Der Mann, der mit seiner Uhr spricht...

Was zur Hölle: Ist es peinlich, mit seiner Smartwatch zu reden?

Kürzlich hob ich mein linkes Handgelenk an den Mund und sagte: „OK, Google, Christian anrufen.“ Leider war ich nicht allein in der U-Bahn, und plötzlich starrten mich so um die acht Augenpaare an. Teils mit dem Ausdruck, den Leute haben, wenn sie einen Unfall beobachten, teilweise fassungslos, und ein älterer Herr schaute mich mit kaum verhohlener Abscheu an. Ja, ja, ich weiß, dachte ich, wer mit seiner Uhr redet, kann aus Sicht von Erika Mustermann nicht ganz dicht sein. Wenn die wüssten, dass bei uns zuhause eine virtuelle Dame namens Alexa wohnt, die für uns die Musik spielt, den Fernseher einschaltet und uns sagt, wie das Wetter wird…

Eine Frage der Fragestellung

Man kann das Thema technisch, sozialpsychologische oder kulturphilosophisch diskutieren. Fakt ist: Die Spracherkennung hat sich dank der Fortschritte in der Künstlichen Intelligenz in den letzten vier, fünf Jahren dramatisch verbessert. War es vor einem Jahrzehnt bei entsprechenden Systemen noch nötig, entweder nur in Form von Schlüsselwörter mit dem digitalen Gerät zu sprechen oder dem Ding in langen Stunden das Erkennen der spezifischen Sprechweise beizubringen, können Siri, Cortana, Alexa und eben auch OK Google durch den Abgleich mit gewaltigen Datenbanken voller gesprochener Sprache schon fast jede Mundart entschlüsseln. Und weil es sich um selbstlernende Systeme handelt, werden sie täglich besser. Soweit die Technik…

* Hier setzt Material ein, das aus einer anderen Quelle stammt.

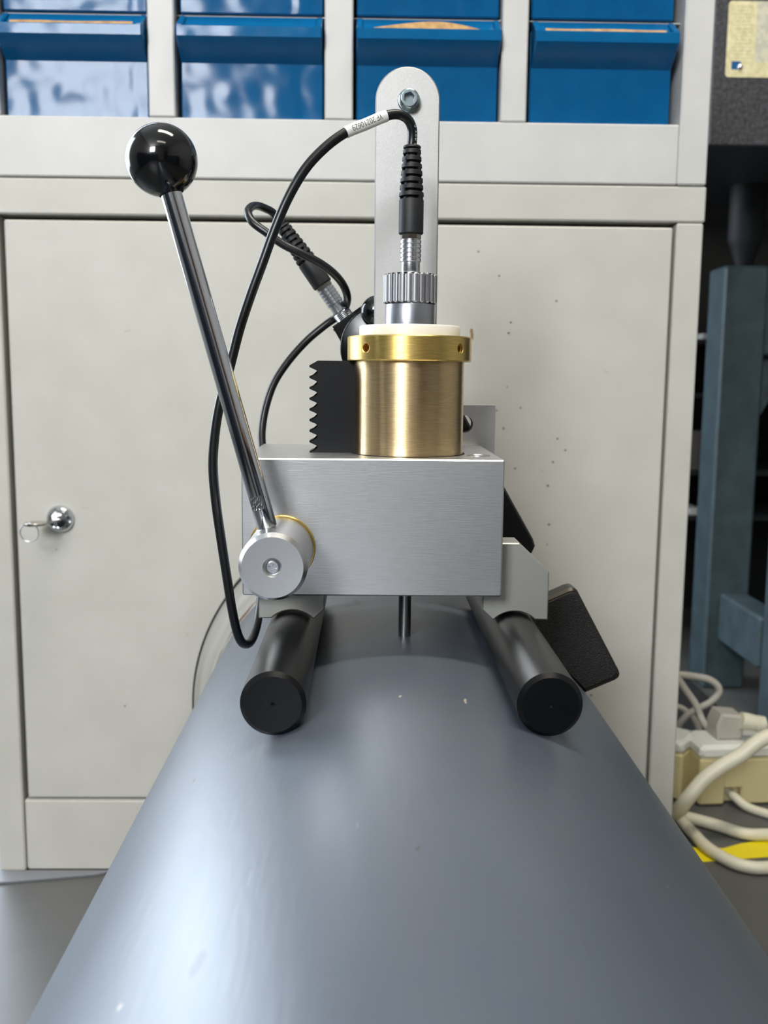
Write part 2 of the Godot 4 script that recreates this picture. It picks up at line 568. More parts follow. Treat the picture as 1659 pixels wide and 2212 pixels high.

Stellt sich die Frage, ob es wirklich die intuitivste und natürlichste Form der Eingabe ist, mit einer Hardware zu reden. Die Protagonisten dieser Technik argumentieren, es sei doch unter Menschen auch so, dass Aufforderungen, Fragen und ja, auch Befehle hauptsächlich mündlich übermittelt würden bzw. dass dies quasi in der Natur des Menschen läge. Das ist kulturgeschichtlicher Mumpitz, denn der Mensch hat vor mehr als 20.000 Jahren begonnen, die asynchrone Kommunikation über die Schrift zu entwickeln, wobei der Schwerpunkt auf „asynchron“ liegt. Asynchron ist Kommunikation immer dann, wenn Sender und Absender sich räumlich und/oder zeitlich so weit voneinander entfernt aufhalten, dass sie eben nicht einfach miteinander sprechen können. Das Telefon ist die einzige Erfindung, die aus entfernter Kommunikation synchrone Kommunikation machen wollte und gemacht hat. Fazit: Schriftliche Kommunikation ist eine wesentliche Errungenschaft des Menschen.

Alles Gewohnheitssache

Mit der Smartwatch (oder einfach dem Smartphone) zu reden, während man sich im öffentlichen Raum aufhält, ist in etwa so verstörend wie das Telefonieren mit dem Handy mitten unter den Leuten. Es scheint den Menschen aber kaum noch etwas auszumachen, wenn Kevin auf dem Rad durch die Fußgängerzone gondelnd mit seinem Kumpel Mehmet lauthals über die körperlichen Vorzüge der gemeinsamen Bekannten Sarah diskutiert. Schreit aber jemand sein Google-Phone an, um herauszufinden, wann der 823er-Bus kommt, reagieren die Leute komisch. Dabei wird in beiden Fällen die Privatsphäre freiwillig geöffnet, wobei der Befahl an Siri oder OK Google weit weniger intim ist als das Telefonat mit der Liebsten.

Nein, peinlich ist es offensichtlich nicht, mit der Smartwatch zu reden. Nur noch einigermaßen ungewohnt – für die Zuhörer. Es steht zu vermuten, dass sich die Menschen auch an dieses Phänomen gewöhnen werden, so wie sie sich an das Mithören fremder Handy-Gespräche gewöhnt haben. Viel spannender ist die Frage, wann und in welchem Maße Otto und Lieschen Normal-User die Spracherkennung als Methode der Dateneingabe akzeptieren werden. Denn obwohl man mit Siri oder OK Google schon seit rund fünf Jahren sprechen kann, tun das immer noch sehr, sehr wenig Nutzer in der Öffentlichkeit.